Moral of the story: while not always evidence that a prenup was signed under duress, it’s best to sign your prenup well in advance of your wedding.  

Francavilla v. Francavilla, 969 So. 2d 522 (Fla. 4th DCA 2007)

This is a juicy one. The couple was engaged in a series of break-ups and make-ups and even more than one wedding and divorce (check out the full text for all the details!). Before the couple’s second wedding, the husband insisted on a prenuptial agreement and the parties went through several different drafts of the agreement. Negotiations continued all the way up to the hour before the wedding. When the couple eventually divorced for the second time, wife tried to invalidate the agreement based on duress as the signing occurred shortly before the wedding and at the time, wife was seven months pregnant and unemployed. While the court expressed its sympathy for the wife, it found the agreement to be valid. According to the court, this scenario lacked the time pressure element which is often present in other cases in which duress applies. Here, the couple had been negotiating the prenup for months. Additionally, the court noted that the couple was having a simple courthouse wedding which, in comparison to lavish weddings, could have been easily rescheduled if they needed more time. 

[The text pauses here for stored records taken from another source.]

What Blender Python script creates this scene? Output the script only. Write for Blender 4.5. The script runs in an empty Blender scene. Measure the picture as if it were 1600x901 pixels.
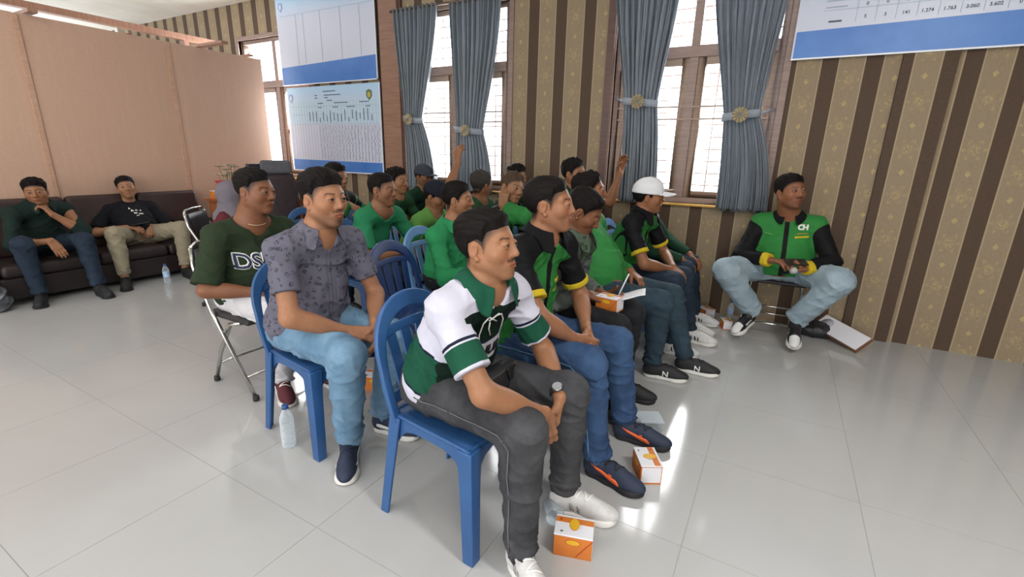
import bpy, bmesh, math, random
import numpy as np
from mathutils import Vector, Matrix

random.seed(7)
SC = bpy.context.scene
COL = SC.collection

# ------------------------------------------------------------------ camera
def make_camera():
    yaw, pit, rol = math.radians(-29.177), math.radians(-15.93), math.radians(1.379)
    f = Vector((math.sin(yaw) * math.cos(pit), math.cos(yaw) * math.cos(pit), math.sin(pit)))
    r = Vector((math.cos(yaw), -math.sin(yaw), 0))
    u = r.cross(f)
    r2 = r * math.cos(rol) + u * math.sin(rol)
    u2 = u * math.cos(rol) - r * math.sin(rol)
    cam = bpy.data.objects.new('camera', bpy.data.cameras.new('camera'))
    COL.objects.link(cam)
    m = Matrix((r2, u2, -f)).transposed().to_4x4()
    m.translation = Vector((0, 0, 1.34))
    cam.matrix_world = m
    cam.data.sensor_width = 36
    cam.data.lens = 733.5 / 1600 * 36
    cam.data.clip_start = 0.05
    SC.camera = cam
make_camera()

# ------------------------------------------------------------------ world, lights, exposure
W = bpy.data.worlds.new('sky')
SC.world = W
W.use_nodes = True
W.node_tree.nodes['Background'].inputs[0].default_value = (0.93, 0.97, 1.0, 1)
W.node_tree.nodes['Background'].inputs[1].default_value = 3.4

def area(name, loc, direction, sx, sy, power, col=(1, 1, 1)):
    l = bpy.data.lights.new(name, 'AREA')
    l.shape = 'RECTANGLE'; l.size = sx; l.size_y = sy; l.energy = power; l.color = col
    o = bpy.data.objects.new(name, l); COL.objects.link(o)
    o.location = loc
    o.rotation_euler = Vector(direction).to_track_quat('-Z', 'Y').to_euler()
    return o
# daylight entering through the three windows of the striped wall
for i, (x, w) in enumerate(((-6.3, 1.3), (-3.28, 1.35), (-0.81, 1.3))):
    area('window_daylight', (x, 4.75, 1.9), (0, -1, -0.15), w, 1.75, (270, 110, 118)[i], (0.97, 0.985, 1))
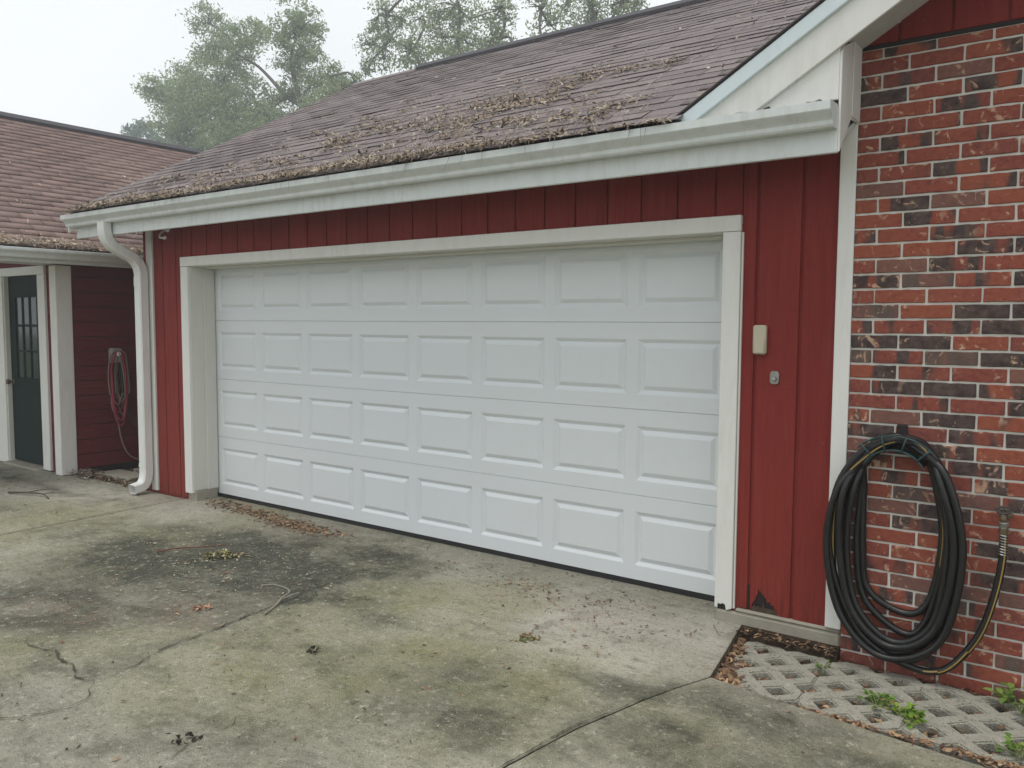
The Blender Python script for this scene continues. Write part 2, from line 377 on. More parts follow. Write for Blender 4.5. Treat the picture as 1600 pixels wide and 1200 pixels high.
def xl(y): return np.interp(y, [-7, -1.85, -.3, 1], [.2, -.115, -.20, -.25])
def xr(y): return np.interp(y, [-7, -4, -2.17, -1.77, -1.4, -1.17, -.985, -.245, 1], [4.3, 4.62, 4.918, 4.977, 5.072, 5.143, 5.219, 5.095, 5.095])
DARK = [(1.9, -1.0, .62, .50, 1.), (2.2, -1.45, .55, .6, 1.), (1.55, -1.5, .5, .45, .8), (2.45, -.85, .45, .35, .9), (1.3, -.95, .5, .22, .75), (.8, -.95, .35, .14, .7), (2.1, -.55, .4, .2, .8), (2.6, -1.8, .3, .35, .75),
        (2.0, -2.2, .5, .25, .55), (1.2, -2.0, .4, .3, .4), (3.15, -1.35, .35, .1, .55), (3.4, -1.25, .25, .12, .6), (5.5, -1.25, .35, .12, .6), (6.1, -1.25, .5, .16, .7), (4.95, -1.35, .2, .12, .6), (5.9, -1.7, .6, .25, .6), (6.8, -1.4, .5, .25, .7), (5.6, -1.15, .3, .07, .6), (6.3, -1.35, .6, .12, .7), (5.2, -1.6, .3, .12, .5), (4.3, -1.62, .2, .1, .5),
        (3.05, -2.45, .25, .1, .45), (2.6, -2.65, .25, .08, .5), (3.7, -2.0, .25, .15, .3), (4.2, -2.2, .3, .2, .35), (-1.5, -.75, .7, .08, .5), (-1.2, -1.5, .6, .2, .35), (-2.6, -.8, .5, .14, .6), (3.0, -3.0, .5, .2, .3), (.2, -1.4, .4, .25, .3)]
ALGAE = [(3.2, -1.35, .55, .45, .75), (3.6, -2.1, .7, .5, .8), (4.1, -1.5, .4, .3, .8), (4.6, -1.9, .5, .4, .7), (1.2, -1.5, .8, .6, .5), (5.4, -1.5, .7, .4, .6), (2.9, -2.5, .6, .3, .5), (.9, -1.1, .6, .25, .7), (6.4, -1.5, .8, .4, .5), (3.1, -.95, .35, .2, .5), (2, -3, 1, .6, .4), (-.5, -1.2, .6, .5, .3)]
PALE = [(4.3, -.75, .65, .4, .7), (4.7, -1.0, .4, .35, .8), (3.6, -.65, .6, .2, .6), (.25, -.5, .5, .25, .6), (-1.0, -.7, .8, .35, .6), (2.55, -.35, .8, .15, .5), (3.0, -2.25, .25, .12, .5), (4.75, -2.1, .3, .2, .4), (5.9, -1.12, .5, .05, .5), (5.0, -.5, .3, .25, .6), (1.4, -2.5, .5, .3, .4), (3.9, -1.1, .5, .3, .4), (-.6, -1.6, .6, .3, .5)]
DARK += [(1.75, -2.15, .5, .28, .9), (1.2, -1.7, .45, .35, .85), (1.95, -2.5, .3, .2, .6), (2.3, -1.9, .5, .35, .9), (2.45, -.6, .45, .2, .9), (1.0, -1.2, .4, .25, .8), (2.6, -1.2, .25, .4, .9), (4.4, -2.0, .35, .2, .5), (1.6, -1.85, .6, .45, .8), (2.1, -1.2, .7, .6, 1.), (2.1, -2.45, .4, .3, .75), (1.5, -2.3, .4, .3, .7), (1.2, -1.35, .5, .4, .8), (2.9, -.75, .3, .16, .7), (4.0, -2.6, .5, .25, .25), (2.75, -.9, .1, .14, .7), (2.76, -1.2, .10, .16, .8), (2.84, -1.5, .11, .16, .85), (2.9, -1.85, .10, .18, .7), (2.92, -2.2, .09, .16, .6), (3.0, -2.6, .10, .14, .7), (2.75, -2.68, .14, .06, .6), (2.45, -2.65, .14, .06, .6), (5.1, -1.25, .06, .2, .5), (5.0, -1.7, .06, .25, .5)]
def blobs(X, Y, L):
    s = np.zeros_like(X)
    for cx_, cy_, a, b, w in L: s = np.maximum(s, w*np.exp(-(((X-cx_)/a)**2+((Y-cy_)/b)**2)*.7))
    return s
def slab(name, X, Y, Z, parent):
    h, w = X.shape
    wx = X+.55*(fbm(X*2.3, Y*2.3, 5, 7, .62)-.5); wy = Y+.45*(fbm(X*2.3, Y*2.3, 9, 7, .62)-.5)
    n = fbm(X*3, Y*3, 1); n2 = fbm(X*8, Y*8, 3); st = fbm(X*1.1+Y*.6, Y*7-X*1.5, 21)
    md = np.clip(blobs(wx, wy, DARK)*(.45+.9*n+.35*(st-.5)*2)*1.05 + np.clip((n2*.55+n*.45-.53)*2.6, 0, .5)*.6 - .03, 0, 1)
    al = np.clip(blobs(wx, wy, ALGAE)*(.3+1.2*n2)+np.clip((fbm(X*1.3, Y*1.3, 31)-.42)*1.8, 0, .55), 0, 1)
    pa = np.clip(blobs(wx, wy, PALE)*(.3+1.2*fbm(X*5, Y*5, 41)), 0, 1)*(1-md)
    ru = np.clip(blobs(wx, wy, [(2.55, -1.95, .35, .18, .6), (.9, -.3, .6, .2, .5), (1.75, -.35, .4, .15, .6), (4.2, -.55, .4, .2, .35), (2.0, -2.4, .4, .2, .5)]), 0, 1)
    Zd = Z+.004*(n2-.5)+.006*(n-.5)
    vs = np.stack([X, Y, Zd], -1).reshape(-1, 3); idx = np.arange(h*w).reshape(h, w)
    fs = np.stack([idx[:-1, :-1], idx[:-1, 1:], idx[1:, 1:], idx[1:, :-1]], -1).reshape(-1, 4)
    rim = np.concatenate([idx[0], idx[1:, -1], idx[-1, ::-1][1:], idx[::-1, 0][1:]])
    low = vs[rim].copy(); low[:, 2] -= .14; b = len(vs); m = len(rim); k_ = np.arange(m-1)
    sk = np.stack([rim[:-1], rim[1:], b+k_+1, b+k_], -1)
    # rim vertices sit a touch lower: worn edge of the slab
    vs[rim, 2] -= .004
    A = [np.concatenate([q.ravel(), q.ravel()[rim]]) for q in (md, al, pa, ru)]
    return np_mesh(name, np.vstack([vs, low]), np.vstack([fs, sk])[:, ::-1], M['concrete'], attrs=dict(mould=A[0], algae=A[1], pale=A[2], rust=A[3]), parent=parent)
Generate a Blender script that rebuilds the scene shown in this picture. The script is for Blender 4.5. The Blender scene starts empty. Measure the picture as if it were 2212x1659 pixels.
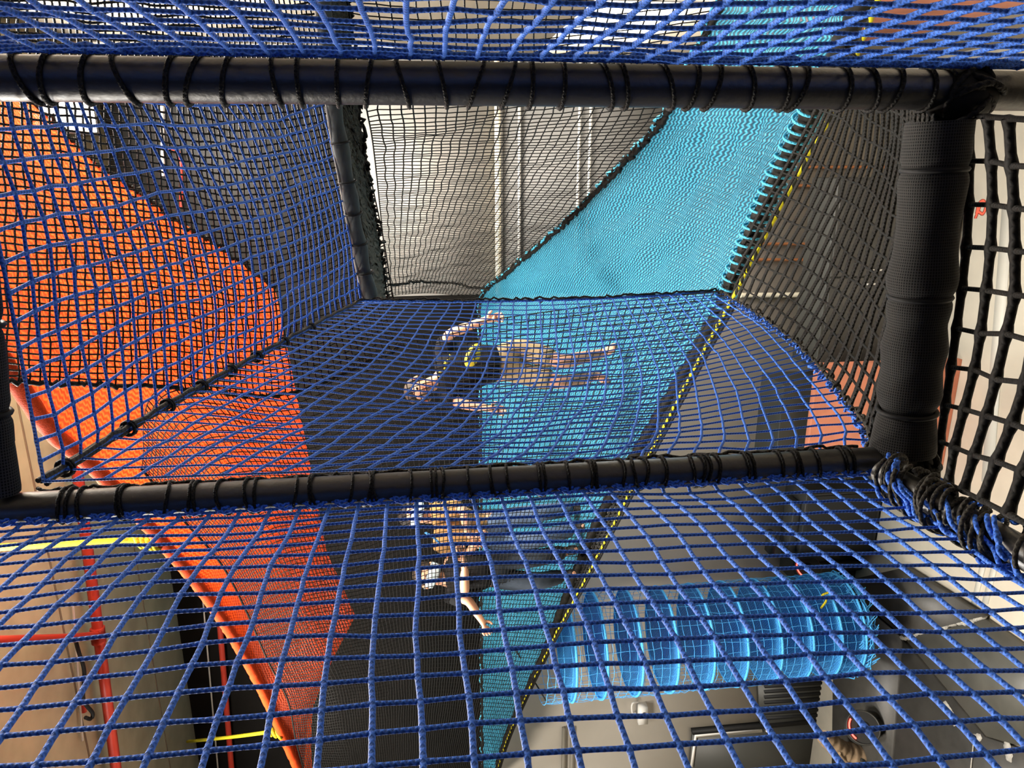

Moral of the story: the court looks at the whole picture! But, it’s still best to get your prenup finalized and signed in advance of the wedding. 

Aguilar v. Montero, 992 So. 2d 872 (Fla. 3d DCA 2008)

The couple in this case waived their rights to alimony in their prenuptial agreement. However, upon initiation of divorce proceedings, wife sought temporary alimony (pre finalization of divorce). Despite the waiver of alimony, the court granted wife’s request. In doing so, the court definitively declared that parties may not waive alimony during the pendency of a divorce action. Why? because prenuptial agreements govern what occurs after marriage and during divorce proceedings, the couple is still technically married. 

Moral of the story: you cannot waive alimony during the period of time prior to the finalization of divorce. 

Hahamovitch v. Hahamovitch, 174 So. 3d 983 (Fla. 2015)

In the couple’s prenuptial agreement, wife waived her rights to all of her husband’s separate property (acquired both prior and subsequent to the marriage). When the couple split up, wife argued that she was entitled to an “equitable distribution” of the appreciation in value of husband’s separate property. Appreciation in value was not specifically addressed in the prenup. Based on the broad language waiving rights to all of husband’s separate property, the court found that this was sufficient to extend to the appreciation and enhancement in value, even the appreciation which was due to the marital funds and labor. 

Moral of the story: don’t forget about value appreciation in property. 

Lashkajani v. Lashkajani, 911 So. 2d 1154 (Fla. 2005)

In this case, the Florida Supreme Court declared that prenup provisions which require payment of the prevailing party’s (the party who “wins” in court) attorney fees, are valid and enforceable.  Despite the fact that this technically applies to a period of time while the couple is still married (see the Aguilar case above for a similar discussion!), it is valid nonetheless because it really pertains to distributing assets post-divorce. Plus, they are intended to protect the party which relies on the agreement, and not to enrich them. 

Moral of the story: you can include attorney fees provisions in your agreement.